The Solana architecture offers features common to other networks, such as smart contracting, transaction settlement, and token issuance. The Solana network works to offer better settlement speeds and higher capacity for transactions in comparison to other blockchain networks. It works to achieve this through eight core components of the network, including:
- Proof of History—creates a common schedule across all participants
- Gulf Stream—defines when and how transactions are exchanged
- Sealevel—a processing engine to assign the order and execution of transactions
- Turbine—defines how node validate transactions and send and receive blocks
- Cloudbreak—a memory mechanism to keep track of participant balances
- Pipeline—verifies each component of a transaction
- Archivers—a network of nodes where data is off-loaded from validators and stored in perpetuity
The governance token of the Solana blockchain, SOL, is the blockchain's native cryptocurrency. This utility and governance token is used to pay the transaction fees of the network and can be staked for governance of the blockchain network.
The Solana company notes its founding starts with Anatoly Yakovenko's 2017 whitepaper on the Proof of History. This was based on his experience designing distributed systems as Qualcomm, Mesosphere, and Dropbox, where he knew a reliable clock makes network synchronization simpler. This was to develop a blockchain that was faster than Bitcoin and Ethereum, which have struggled to scale beyond fifteen transactions per second globally, while centralized systems, such as Visa, can process 65,000 transactions per second. With the change, Solana suggests the company's blockchain is capable of processing 710,000 transactions per second on a 1-gigabit ethernet network.
Solana cofounder Greg Fitzgerald worked with Anatoly Yakovenko on the initial implementation of Proof of History, encouraging Yakovenko to change the programming language of the project to the Rust programming language, which Fitzgerald has maintained guarantees safety for improved software productivity. The resulting project was published to GitHub under the name Silk in 2018. This early release demonstrated 10,000 signed transactions that were verified and processed in over half a second. Yakovenko recruited Fitzgerald along with others to cofound a company based on this consensus mechanism.
Around this time, the company was founded with the name Loom, until an Ethereum-based project Loom Network was also developed.
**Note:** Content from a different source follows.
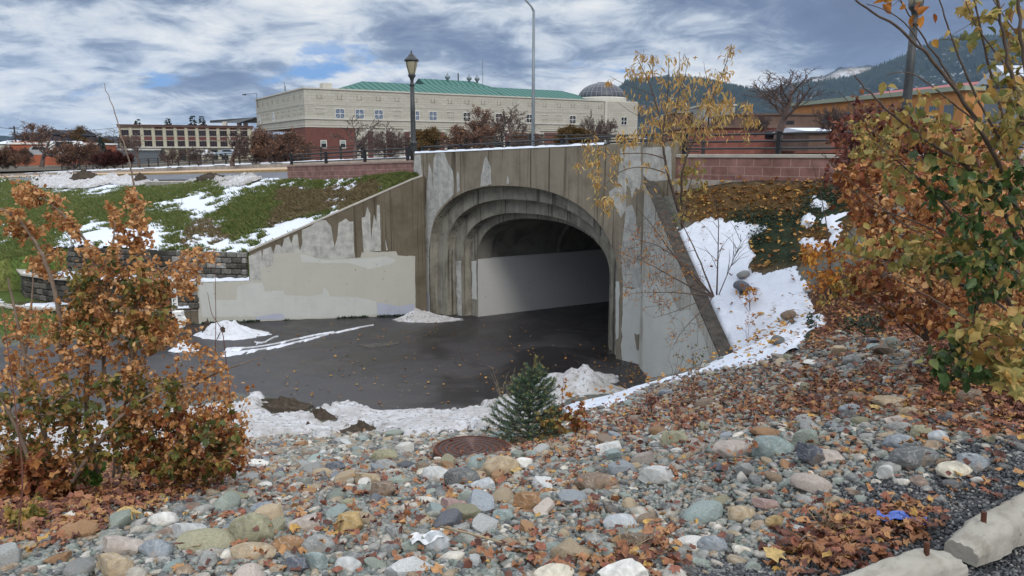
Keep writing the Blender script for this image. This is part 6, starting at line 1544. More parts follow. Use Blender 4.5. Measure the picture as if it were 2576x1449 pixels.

The team changed its name to Solana, in a nod to a small beach in California where cofounders Yakovenko, Fitzgerald, and Stephen Akridge lived while they worked together at Qualcomm.
On the 14th of September 2021, Solana crashed following an upsurge of transactions that caused the blockchain to fork. Some of the services were disrupted after the platform's transaction load reached 400,000 transactions per second. On the 15th of September 2021, Solana was brought back online.
On the 16th of September 2021, Melania Trump, past First Lady of the United States, announced plans to release a non-fungible token at the price of 1 SOL each on the Solana blockchain. A representative of the Solana Foundation said in response:
"To avoid any confusion, her choice to use the Solana blockchain was completely organic and this project is not part of any Solana-led initiative."